──────── The data
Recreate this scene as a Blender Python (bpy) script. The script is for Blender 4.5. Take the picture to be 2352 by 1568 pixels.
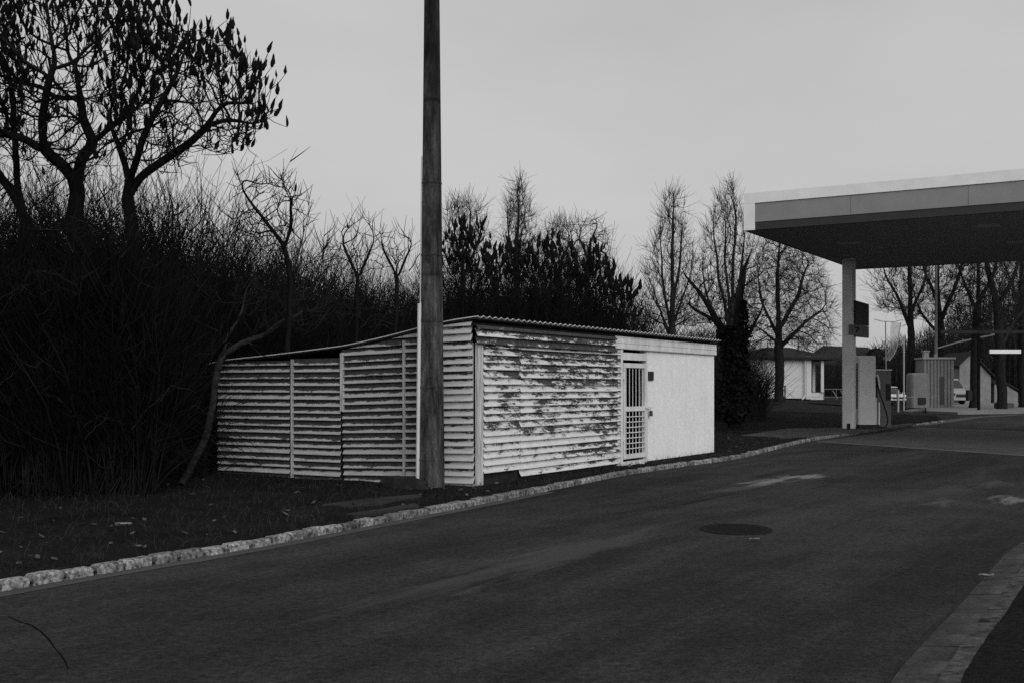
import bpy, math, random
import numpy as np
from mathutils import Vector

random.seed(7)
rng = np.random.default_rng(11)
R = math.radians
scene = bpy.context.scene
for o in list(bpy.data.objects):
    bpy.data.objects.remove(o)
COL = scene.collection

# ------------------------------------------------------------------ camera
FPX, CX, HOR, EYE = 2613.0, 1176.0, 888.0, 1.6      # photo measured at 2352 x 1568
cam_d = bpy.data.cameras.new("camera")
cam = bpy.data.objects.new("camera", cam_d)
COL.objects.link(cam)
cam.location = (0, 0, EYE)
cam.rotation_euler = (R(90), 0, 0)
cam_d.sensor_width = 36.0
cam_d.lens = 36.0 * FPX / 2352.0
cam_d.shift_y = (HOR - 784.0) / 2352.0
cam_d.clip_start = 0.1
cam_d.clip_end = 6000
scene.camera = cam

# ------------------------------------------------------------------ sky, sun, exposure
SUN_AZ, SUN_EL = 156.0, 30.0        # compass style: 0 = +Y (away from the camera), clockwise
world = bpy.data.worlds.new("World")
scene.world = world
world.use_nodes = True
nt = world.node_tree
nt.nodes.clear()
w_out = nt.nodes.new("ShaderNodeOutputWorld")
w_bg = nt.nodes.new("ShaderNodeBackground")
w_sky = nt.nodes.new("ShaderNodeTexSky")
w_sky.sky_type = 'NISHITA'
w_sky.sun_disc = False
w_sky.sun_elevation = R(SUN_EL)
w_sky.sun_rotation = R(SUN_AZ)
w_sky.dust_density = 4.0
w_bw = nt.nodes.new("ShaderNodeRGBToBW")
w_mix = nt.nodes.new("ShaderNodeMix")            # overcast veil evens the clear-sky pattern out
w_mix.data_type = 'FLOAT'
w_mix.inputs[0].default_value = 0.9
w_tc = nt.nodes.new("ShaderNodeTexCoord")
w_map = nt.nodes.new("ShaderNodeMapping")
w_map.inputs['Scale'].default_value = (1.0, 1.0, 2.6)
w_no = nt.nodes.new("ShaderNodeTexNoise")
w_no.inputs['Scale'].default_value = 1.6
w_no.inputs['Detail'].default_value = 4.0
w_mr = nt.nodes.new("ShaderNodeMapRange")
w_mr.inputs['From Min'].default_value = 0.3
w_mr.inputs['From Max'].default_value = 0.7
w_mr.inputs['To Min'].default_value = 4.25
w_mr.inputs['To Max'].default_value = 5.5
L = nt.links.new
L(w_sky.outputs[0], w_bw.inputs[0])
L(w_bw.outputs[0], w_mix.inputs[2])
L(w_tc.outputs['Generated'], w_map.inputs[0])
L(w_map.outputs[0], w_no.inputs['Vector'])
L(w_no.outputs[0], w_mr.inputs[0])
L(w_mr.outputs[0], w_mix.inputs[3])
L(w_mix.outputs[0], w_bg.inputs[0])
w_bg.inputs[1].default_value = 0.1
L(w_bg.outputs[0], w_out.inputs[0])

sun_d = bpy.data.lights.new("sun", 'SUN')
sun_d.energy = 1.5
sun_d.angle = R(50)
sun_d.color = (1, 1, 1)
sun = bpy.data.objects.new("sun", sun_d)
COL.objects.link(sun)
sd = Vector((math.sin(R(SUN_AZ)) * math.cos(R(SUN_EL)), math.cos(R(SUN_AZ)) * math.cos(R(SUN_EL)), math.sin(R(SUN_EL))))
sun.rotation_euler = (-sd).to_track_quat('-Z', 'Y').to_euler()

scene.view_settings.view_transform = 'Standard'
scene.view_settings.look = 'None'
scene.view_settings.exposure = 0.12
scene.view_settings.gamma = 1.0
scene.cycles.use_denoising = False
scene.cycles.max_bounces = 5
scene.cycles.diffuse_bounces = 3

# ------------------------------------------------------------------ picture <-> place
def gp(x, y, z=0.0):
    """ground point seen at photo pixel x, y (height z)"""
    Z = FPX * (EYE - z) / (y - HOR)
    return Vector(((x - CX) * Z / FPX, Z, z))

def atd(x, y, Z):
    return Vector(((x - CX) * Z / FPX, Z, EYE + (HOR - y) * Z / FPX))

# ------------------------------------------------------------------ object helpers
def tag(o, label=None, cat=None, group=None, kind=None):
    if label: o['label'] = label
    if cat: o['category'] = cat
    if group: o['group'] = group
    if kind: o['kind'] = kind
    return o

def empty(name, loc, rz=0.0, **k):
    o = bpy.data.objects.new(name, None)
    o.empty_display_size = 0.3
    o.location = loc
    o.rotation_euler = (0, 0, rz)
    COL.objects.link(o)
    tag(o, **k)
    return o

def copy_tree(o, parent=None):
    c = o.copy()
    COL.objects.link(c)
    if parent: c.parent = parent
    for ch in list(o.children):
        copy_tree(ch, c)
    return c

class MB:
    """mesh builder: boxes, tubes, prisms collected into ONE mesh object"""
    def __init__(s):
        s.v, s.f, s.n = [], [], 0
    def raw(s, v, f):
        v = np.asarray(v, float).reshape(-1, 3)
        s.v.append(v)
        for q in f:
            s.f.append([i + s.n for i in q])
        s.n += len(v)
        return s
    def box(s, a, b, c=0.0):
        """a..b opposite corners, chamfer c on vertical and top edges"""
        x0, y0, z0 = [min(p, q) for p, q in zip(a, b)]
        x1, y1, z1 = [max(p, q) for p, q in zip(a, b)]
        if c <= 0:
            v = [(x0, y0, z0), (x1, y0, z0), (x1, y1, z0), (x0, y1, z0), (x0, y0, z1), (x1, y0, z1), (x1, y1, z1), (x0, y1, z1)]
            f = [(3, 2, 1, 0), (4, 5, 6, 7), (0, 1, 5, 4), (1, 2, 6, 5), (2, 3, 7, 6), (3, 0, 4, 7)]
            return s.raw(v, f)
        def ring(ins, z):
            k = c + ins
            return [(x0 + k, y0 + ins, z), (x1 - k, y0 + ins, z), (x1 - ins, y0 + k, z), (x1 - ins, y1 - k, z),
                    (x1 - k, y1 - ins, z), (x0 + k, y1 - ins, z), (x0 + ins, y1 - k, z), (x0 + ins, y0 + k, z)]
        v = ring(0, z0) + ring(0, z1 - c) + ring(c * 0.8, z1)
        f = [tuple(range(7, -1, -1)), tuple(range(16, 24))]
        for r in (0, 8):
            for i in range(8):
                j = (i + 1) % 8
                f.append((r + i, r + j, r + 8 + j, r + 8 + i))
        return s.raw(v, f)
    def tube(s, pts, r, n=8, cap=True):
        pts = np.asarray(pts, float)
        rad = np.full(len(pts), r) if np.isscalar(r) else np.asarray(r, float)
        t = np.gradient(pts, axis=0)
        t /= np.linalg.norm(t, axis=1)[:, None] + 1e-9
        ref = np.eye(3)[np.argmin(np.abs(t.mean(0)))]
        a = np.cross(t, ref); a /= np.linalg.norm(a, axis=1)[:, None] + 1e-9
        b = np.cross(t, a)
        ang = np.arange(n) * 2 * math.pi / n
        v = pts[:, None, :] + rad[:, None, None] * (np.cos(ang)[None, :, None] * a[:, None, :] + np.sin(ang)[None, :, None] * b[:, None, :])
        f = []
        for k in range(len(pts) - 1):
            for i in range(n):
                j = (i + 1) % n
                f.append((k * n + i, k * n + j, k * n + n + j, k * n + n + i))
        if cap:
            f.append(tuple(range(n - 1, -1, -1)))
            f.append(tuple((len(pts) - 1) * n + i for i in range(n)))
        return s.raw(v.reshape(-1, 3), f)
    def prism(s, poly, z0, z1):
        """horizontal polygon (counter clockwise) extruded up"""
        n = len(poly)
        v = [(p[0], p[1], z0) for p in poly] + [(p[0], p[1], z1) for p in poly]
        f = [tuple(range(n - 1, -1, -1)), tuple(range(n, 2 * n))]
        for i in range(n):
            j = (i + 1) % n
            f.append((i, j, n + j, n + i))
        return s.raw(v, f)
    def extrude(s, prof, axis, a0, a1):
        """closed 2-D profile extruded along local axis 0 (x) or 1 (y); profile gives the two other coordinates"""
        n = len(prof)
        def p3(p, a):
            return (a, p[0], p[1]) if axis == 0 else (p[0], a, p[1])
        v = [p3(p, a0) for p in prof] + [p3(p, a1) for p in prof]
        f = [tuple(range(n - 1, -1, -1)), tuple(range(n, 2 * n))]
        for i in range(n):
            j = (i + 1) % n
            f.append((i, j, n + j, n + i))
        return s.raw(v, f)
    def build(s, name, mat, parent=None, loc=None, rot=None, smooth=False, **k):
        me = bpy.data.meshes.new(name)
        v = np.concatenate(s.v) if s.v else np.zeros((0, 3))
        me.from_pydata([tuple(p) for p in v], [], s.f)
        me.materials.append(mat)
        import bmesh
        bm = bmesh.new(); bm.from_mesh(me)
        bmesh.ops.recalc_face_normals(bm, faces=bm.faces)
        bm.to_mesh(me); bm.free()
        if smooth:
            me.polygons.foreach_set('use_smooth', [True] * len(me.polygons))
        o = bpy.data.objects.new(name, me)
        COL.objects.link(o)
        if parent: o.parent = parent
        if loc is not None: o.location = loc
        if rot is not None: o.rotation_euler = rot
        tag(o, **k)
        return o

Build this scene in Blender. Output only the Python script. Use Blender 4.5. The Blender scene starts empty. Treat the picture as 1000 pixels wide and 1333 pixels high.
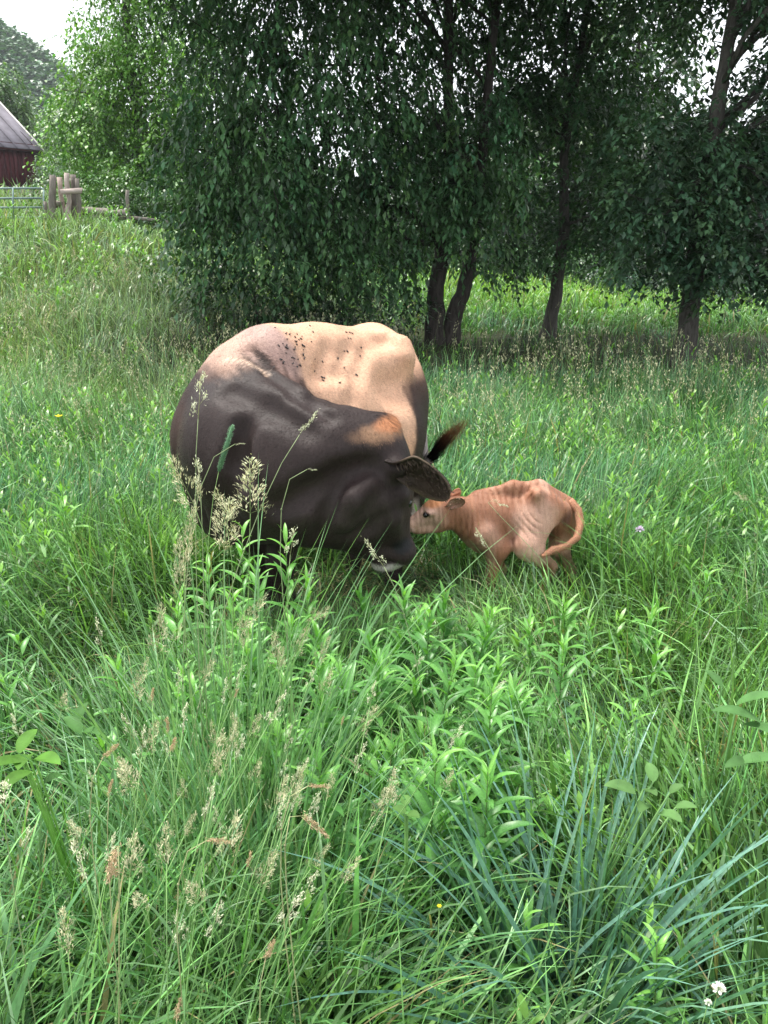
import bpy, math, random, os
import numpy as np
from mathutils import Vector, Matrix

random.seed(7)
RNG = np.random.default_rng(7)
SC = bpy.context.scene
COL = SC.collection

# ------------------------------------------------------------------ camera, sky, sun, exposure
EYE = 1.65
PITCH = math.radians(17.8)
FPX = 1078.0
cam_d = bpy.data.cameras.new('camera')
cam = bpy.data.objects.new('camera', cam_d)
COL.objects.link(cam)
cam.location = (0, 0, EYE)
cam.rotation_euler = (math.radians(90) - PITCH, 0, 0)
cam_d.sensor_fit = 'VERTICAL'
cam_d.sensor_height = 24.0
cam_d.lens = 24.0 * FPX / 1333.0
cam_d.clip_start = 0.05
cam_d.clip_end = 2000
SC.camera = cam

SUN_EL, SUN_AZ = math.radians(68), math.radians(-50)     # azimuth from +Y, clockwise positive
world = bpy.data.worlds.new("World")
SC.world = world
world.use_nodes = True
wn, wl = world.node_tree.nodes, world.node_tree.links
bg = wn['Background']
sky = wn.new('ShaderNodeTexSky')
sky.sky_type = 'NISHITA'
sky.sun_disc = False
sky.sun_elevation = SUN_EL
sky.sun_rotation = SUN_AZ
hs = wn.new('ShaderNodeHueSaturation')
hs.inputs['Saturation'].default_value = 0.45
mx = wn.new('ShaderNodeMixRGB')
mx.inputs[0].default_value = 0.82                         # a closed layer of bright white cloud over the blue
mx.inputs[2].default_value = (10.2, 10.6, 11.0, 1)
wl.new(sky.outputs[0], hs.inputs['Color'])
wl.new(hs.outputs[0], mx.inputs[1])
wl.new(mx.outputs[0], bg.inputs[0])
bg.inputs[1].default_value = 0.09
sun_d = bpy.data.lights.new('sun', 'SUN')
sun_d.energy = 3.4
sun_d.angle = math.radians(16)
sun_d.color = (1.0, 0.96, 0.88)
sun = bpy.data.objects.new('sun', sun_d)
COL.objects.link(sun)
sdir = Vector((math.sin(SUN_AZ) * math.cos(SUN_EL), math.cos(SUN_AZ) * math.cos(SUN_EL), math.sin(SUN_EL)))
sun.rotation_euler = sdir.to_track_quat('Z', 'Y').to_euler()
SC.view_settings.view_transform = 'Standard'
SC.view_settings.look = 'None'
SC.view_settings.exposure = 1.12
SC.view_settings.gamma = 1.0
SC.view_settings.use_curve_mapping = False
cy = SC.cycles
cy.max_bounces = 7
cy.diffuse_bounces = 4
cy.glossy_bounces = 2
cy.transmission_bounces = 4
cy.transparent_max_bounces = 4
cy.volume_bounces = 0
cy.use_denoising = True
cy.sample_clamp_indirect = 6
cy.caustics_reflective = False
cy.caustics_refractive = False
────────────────
Exercise requirements: Your task is to return the lines above, from the first one up to and including the line containing "scene.camera = cam", minus any pictures.

Complete output:
Recreate this scene as a Blender Python (bpy) script. The script is for Blender 4.5. Take the picture to be 2352 by 1568 pixels.
import bpy, math, random
import numpy as np
from mathutils import Vector

random.seed(7)
rng = np.random.default_rng(11)
R = math.radians
scene = bpy.context.scene
for o in list(bpy.data.objects):
    bpy.data.objects.remove(o)
COL = scene.collection

# ------------------------------------------------------------------ camera
FPX, CX, HOR, EYE = 2613.0, 1176.0, 888.0, 1.6      # photo measured at 2352 x 1568
cam_d = bpy.data.cameras.new("camera")
cam = bpy.data.objects.new("camera", cam_d)
COL.objects.link(cam)
cam.location = (0, 0, EYE)
cam.rotation_euler = (R(90), 0, 0)
cam_d.sensor_width = 36.0
cam_d.lens = 36.0 * FPX / 2352.0
cam_d.shift_y = (HOR - 784.0) / 2352.0
cam_d.clip_start = 0.1
cam_d.clip_end = 6000
scene.camera = cam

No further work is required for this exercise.